Don't miss a beat with our FREE daily newsletter
But then, you tend to notice after spending long enough on European beaches that swimming is often something that's reserved for the kids anyway. Actively-inclined post-pubescent types are far more interested in shit like playing volleyball — last time NY Conversation spent any time in Greece, we ended up involved in a hellish five-set volleyball game where a slab of beer was at stake, and the guys on the other team kept deliberately thwacking the ball at the clearly clueless Australian who had no idea what he was doing, leading to much quiet contempt from your correspondent's "teammates" and an implicit sense that it was he who'd be shelling out for the slab. More sedate grown-ups lurk under umbrellas or slowly bake themselves in the sun. Budgie smugglers are everywhere. (Except in Turkey, where men wear shorts and devout Muslim women bathe in shellsuits.)
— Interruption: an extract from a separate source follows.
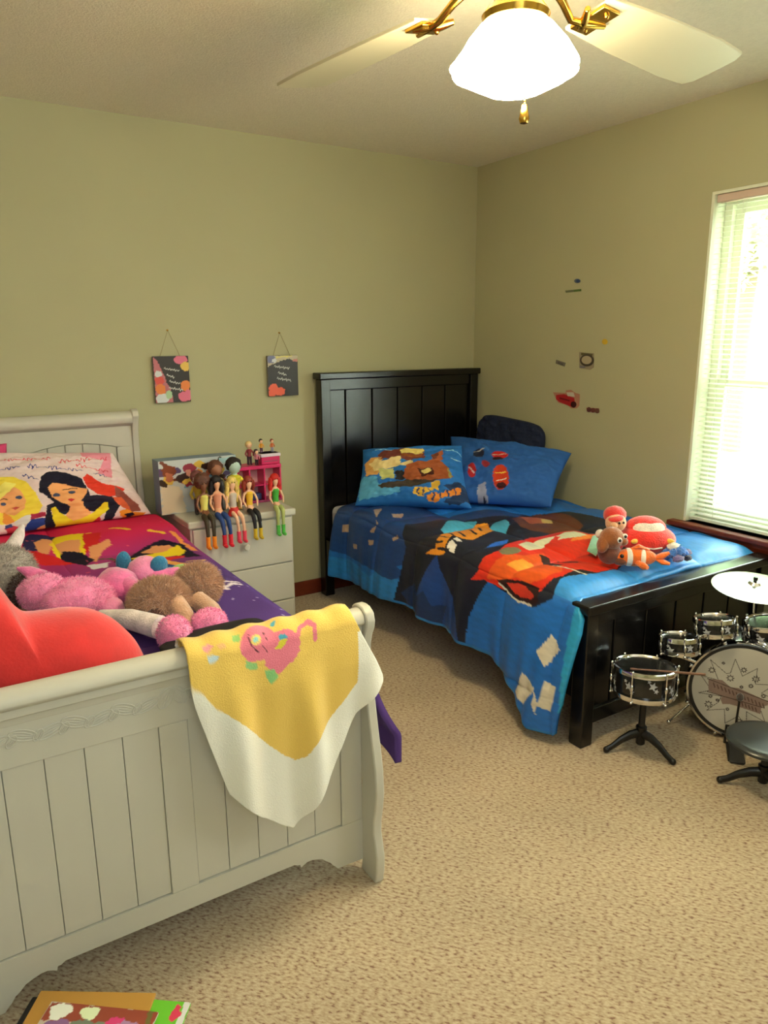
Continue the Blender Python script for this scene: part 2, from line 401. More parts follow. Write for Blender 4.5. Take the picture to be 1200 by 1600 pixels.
# ---- blue printed comforter
YT, YE = -.27, -2.035          # head edge, foot edge
ZTOP, XE = .565, -1.15
def unroll(px, py):
    p = at(px, py, 2, ZTOP+.01)
    if p[0] > XE-.02: return (-p[0], p[1])
    p = at(px, py, 0, -1.20); return (-XE+(ZTOP+.01-p[2]), p[1])
def UP(pts): return [unroll(*p) for p in pts]
nt_, nl = 230, 260
yy = np.linspace(YT, YE, nl)
hem = np.interp(-yy, [.27, .5, .9, 1.25, 1.6, 1.78, 1.95, 2.04], [.20, .205, .235, .225, .205, .14, .05, .06])
ntop, nside = 190, 130
A = np.zeros((ntop+nside, nl)); X = np.zeros((ntop+nside, nl, 3))
for j, y in enumerate(yy):
    at_ = np.linspace(.04, -XE-.03, ntop)
    Ls = ZTOP-hem[j]; as_ = np.linspace(-XE-.03, -XE+Ls, nside+1)[1:]
    a_ = np.concatenate([at_, as_]); A[:, j] = a_
    X[:, j, 1] = y
    R_ = .05; s = a_-(-XE-R_)         # arc-length past the start of the bend
    th = np.clip(s/R_*.9, 0, math.pi/2)
    X[:, j, 0] = np.where(s < 0, -a_, -(-XE-R_)-R_*np.sin(th))
    over = np.clip(s-R_*math.pi/2/.9, 0, None)
    X[:, j, 2] = ZTOP-R_*(1-np.cos(th))-over*1.0
U, V = A, X[..., 1]
side = np.clip((A-(-XE+.02))/.35, 0, 1)
# hanging folds
X[..., 0] -= side*.03+side*.022*np.sin(V*17+1.2+np.sin(V*5)*1.5)+.004*side*np.sin(V*61)
# flare of the hanging corner round the foot post
fl = smooth01((-V-1.72)/.3)*side
X[..., 0] -= fl*.055
X[..., 0] += np.where(V < -1.97, (-V-1.97)/.07*.02*side, 0)
X[..., 1] -= smooth01((-V-1.9)/.13)*side*.03
X[..., 1] += smooth01((-V-1.75)/.25)*np.clip((A-(-XE+.10))/.45, 0, 1)*.095
X[..., 1] = np.where(A < -XE-.0, YT+(X[..., 1]-YT)*((-1.985-YT)/(YE-YT)), X[..., 1]) if False else X[..., 1]+(1-np.clip((A-(-XE-.05))/.10, 0, 1))*smooth01((-V-1.7)/.335)*.055
# quilted puffs
def puff(u, v, du, dv): return (np.abs(np.sin(u*math.pi/du))**.35*np.abs(np.sin(v*math.pi/dv))**.35)
pf = puff(U-.05+.01*np.sin(V*9), V+.1+.012*np.sin(U*8), .37, .31)
topw = 1-np.clip((A-(-XE-.04))/.06, 0, 1)
X[..., 2] += topw*(.030*pf-.006+.008*wob(U, V, .4, 9, 3))
X[..., 0] -= (1-topw)*.022*pf
X[..., 2] -= topw*.03*smooth01((.12-(V-YE))/.12)
X[..., 2] -= topw*.012*smooth01((.10-(YT-V))/.1)
def Pp(c, pts): return ('p', UP(pts), c)
def Pe(c, cx, cy, rx, ry):   # ellipse as polygon in the photo plane
    return ('p', UP([(cx+rx*math.cos(t), cy+ry*math.sin(t)) for t in np.linspace(0, 2*math.pi, 18)[:-1]]), c)
def Pl(c, pts, wd): return ('l', UP(pts), c, wd)
BL1 = (34, 110, 200); DK = (24, 30, 50)
items = [
 Pp((44, 132, 212), [(515, 862), (545, 872), (575, 895), (590, 880), (618, 900), (612, 950), (515, 915)]),
 Pp((28, 70, 140), [(512, 790), (640, 790), (640, 835), (624, 850), (634, 870), (615, 880), (625, 892), (610, 900), (570, 880), (545, 868), (510, 850)]),
 Pp(DK, [(640, 812), (700, 806), (780, 806), (870, 800), (945, 812), (1010, 840), (1060, 862), (1010, 880), (975, 884), (933, 900), (880, 907), (850, 930), (827, 942), (790, 928), (752, 902), (738, 930), (729, 960), (726, 1010), (690, 995), (612, 955), (614, 930), (619, 892), (622, 866), (624, 850)]),
 Pp((30, 60, 120), [(500, 790), (660, 790), (700, 806), (760, 800), (830, 806), (690, 816), (640, 822)]),
 Pp((30, 72, 150), [(640, 945), (655, 905), (662, 880), (672, 860), (678, 880), (700, 930), (712, 960), (722, 1000), (700, 990), (680, 965), (665, 950), (650, 960)]),
 Pp((22, 50, 100), [(620, 920), (640, 905), (650, 925), (660, 915), (672, 940), (690, 940), (680, 975), (640, 960)]),
 Pp((36, 96, 190), [(755, 857), (775, 848), (795, 844), (785, 856), (770, 858)]),
 # truck print far side, plain
 Pp((96, 52, 34), [(800, 815), (812, 806), (840, 802), (867, 803), (890, 808), (912, 820), (890, 829), (862, 832), (830, 831), (812, 826)]),
 Pp((168, 84, 40), [(812, 813), (830, 807), (856, 809), (850, 820), (828, 823)]),
 Pp((200, 170, 90), [(845, 812), (862, 812), (864, 819), (847, 820)]),
 # lettering band and cyan patches above it
 Pp((70, 165, 205), [(688, 828), (700, 818), (722, 814), (745, 815), (738, 824), (715, 828), (700, 833)]),
 Pp((70, 165, 205), [(762, 826), (775, 817), (790, 815), (797, 824), (790, 832), (775, 832)]),
 Pp((236, 150, 40), [(655, 860), (664, 848), (690, 834), (712, 827), (738, 825), (742, 818), (762, 816), (764, 823), (771, 832), (752, 840), (738, 847), (722, 845), (708, 838), (694, 852), (680, 861)]),
 Pp((245, 240, 235), [(697, 852), (706, 846), (713, 853), (708, 857)]), Pp((245, 240, 235), [(708, 845), (714, 842), (722, 849), (715, 849)]),
]
for (xa, ya, xb, yb) in ((668, 850, 682, 852), (676, 843, 690, 846), (688, 838, 699, 842), (700, 832, 708, 838), (716, 832, 726, 841), (733, 828, 744, 838), (748, 822, 752, 832)):
    items.append(Pl(DK, [(xa, ya), (xb, yb)], .006))
RED = (222, 48, 28); OR = (232, 92, 34)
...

The inescapable tendency, even for avowedly non-patriotic Australians like NY Conversation, is to giggle quietly into one's book and mouth the words "They don't know what they're missing." God only knows how the Southern-Cross-tattoo-and-Bintang-singlet brigade respond to it all. (Well, okay, we can answer that — they get pissed and make arses of themselves, as usual.)
And no, anyone whose experience of the beach extends no further than this probably doesn't know what they're missing. But then, do we know what we have? You tend to notice more Australians abroad these days, thanks to the still-burgeoning exchange rate for the Australian dollar versus just about everything else, as well as airfares that are markedly cheaper these days than they've pretty much ever been. This is a good thing, of course — going out and seeing the world is a positive experience for just about everyone, and the world would probably be a much better place if more people exposed themselves to cultures other than their own.
But it's interesting — being out of your own country rather throws a spotlight on both it and its residents. It's a degree of perspective, perhaps — in some ways, it's harder to have a clearer view of a place if you're in that place, looking out. And it's hard to miss the increasingly conceited air of superiority with which many Australians approach the world. I booked myself into a hostel for old time's sake this week, in the Sultanahmet tourist ghetto of Istanbul, and just sat and listened. It's dirty. It's crowded. Why don't they speak English?
There's always going to be a narrow-minded fringe in any nation, of course. But if travel gives any sort of insight on how comfortable life in Australia is, then that insight should in turn grant an appreciation of how lucky we are, not breed contempt for the places that don't share our luck.
It's great to be Australian, after all. If you're born into a reasonably well-off white Australian family, you're one of the most comfortable people in the world. That recession everyone else keeps going on about? Didn't bother us much, did it? Things are great. We've got it all, eh? High wages. Plenty of space. A fuckton of natural resources that the Chinese just can't stop buying. And as much unspoilt pristine umbrella-free coastline as we want.
I'm not arguing that we should feel any sort of culturally relativistic guilt here. We can no more help the situation we were born into than can some poor bastard born into a Chinese brick factory or a Congolese refugee camp. We are who we are. But still, it's perhaps worth reminding ourselves every so often of Donald Horne's epithet for Australia: "the lucky country." We don't have what we have out of any sort of inherent superiority to the rest of the world. We have it because of a series of accidents of geopolitics and history. We were born into it, to use Gaga's phrase. we are custodians of our good fortune. It doesn't make us better than anyone else. It just makes us luckier. We'd do well to appreciate that.